Timber and fuels-reduction projects are being stymied by federal budget cuts and an “onslaught of litigation,” the vice president and general manager of F.H. Stoltze Land and Lumber Co. told Congress July 11, and the drain on resources is leading to more costly and catastrophic wildfires.

Chuck Roady, the Columbia Falls lumber executive, called on lawmakers to enact litigation reforms in order to foster better management on national forest lands, and invest more resources to protect national forests from dangerous and costly wildfires.

“We need to invest more resources up front to keep our forests green and healthy rather than wait until they are dead and dying, or on fire,” Roady, a board member with the Federal Forest Resource Coalition, told members of the House Committee on Natural Resources.

Roady traveled to Washington, D.C., from the Flathead Valley to address lawmakers, and was introduced by U.S. Rep. Steve Daines, R-Mont. The hearing was called in the wake of the fatal wildfire that killed 19 firefighters in Yarnell Hill, Ariz. Among the dead was Dustin DeFord, of Ekalaka, Mont.

Lawmakers have since urged federal officials from the Department of the Interior and the U.S. Forest Service to come up with a plan to prevent wildfires even as they deal with the constraints of sequestration.

In addition to budget cuts, Daines said “frivolous litigation” further hampers responsible timber projects that promote healthy forest management and reduce the buildup of forest fuels like dead trees.

“Responsible stewardship on Forest Service lands by companies like Stoltze continues to be held back by frivolous litigation by environmental groups. It is overwhelmingly evident that reforms are needed to protect the health of our forest, the safety of our communities, our watersheds, and the strength of our timber industry, which is jobs,” Daines said. “It’s of great importance to our state’s economy.”

Daines said roughly 40 percent of the 124 management projects in Region 1, which includes Forest Service land in the Flathead Valley, have been appealed or litigated.
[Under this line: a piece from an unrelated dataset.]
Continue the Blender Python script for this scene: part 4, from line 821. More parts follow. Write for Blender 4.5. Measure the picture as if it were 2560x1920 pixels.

Roady said active forest management is necessary to reduce the risk of catastrophic wildfires in the western United States, but sequestration and the 2014 budget proposal undermine those efforts.

“Unfortunately, the sequester and the Administration’s 2014 budget proposal both go in the wrong direction, proposing a smaller timber sale program and a reduced amount of hazardous fuels reduction treatments,” he said.

Trends in overstocking, insect mortality and large-scale, uncharacteristic wildfires have become the “new normal,” Roady said, with an average of more than 6.4 million acres burned in each of the last five years.

“As was demonstrated just over a week ago, the consequences of this new normal include the tragic loss of life, with 19 hotshots killed on the Yarnell Hill Fire in Arizona,” he said. “The thoughts and prayers of all our members go out to the families of the fallen.”

Reducing hazardous fuel loads and actively managing national forest timberlands should be a priority reflected by budgets that “invest in these activities if there is any hope of restoring our forests in the foreseeable future,” he said.

“We have been dismayed to see the administration propose reductions in the very programs needed to address these threats: the forest products, hazardous fuels reduction, and capital improvement and maintenance programs of the Forest Service. These program reductions, partially due to the sequester – but proposed again for 2014 – will lead to a worsening of the forest health and wildfire crisis on our federal lands.”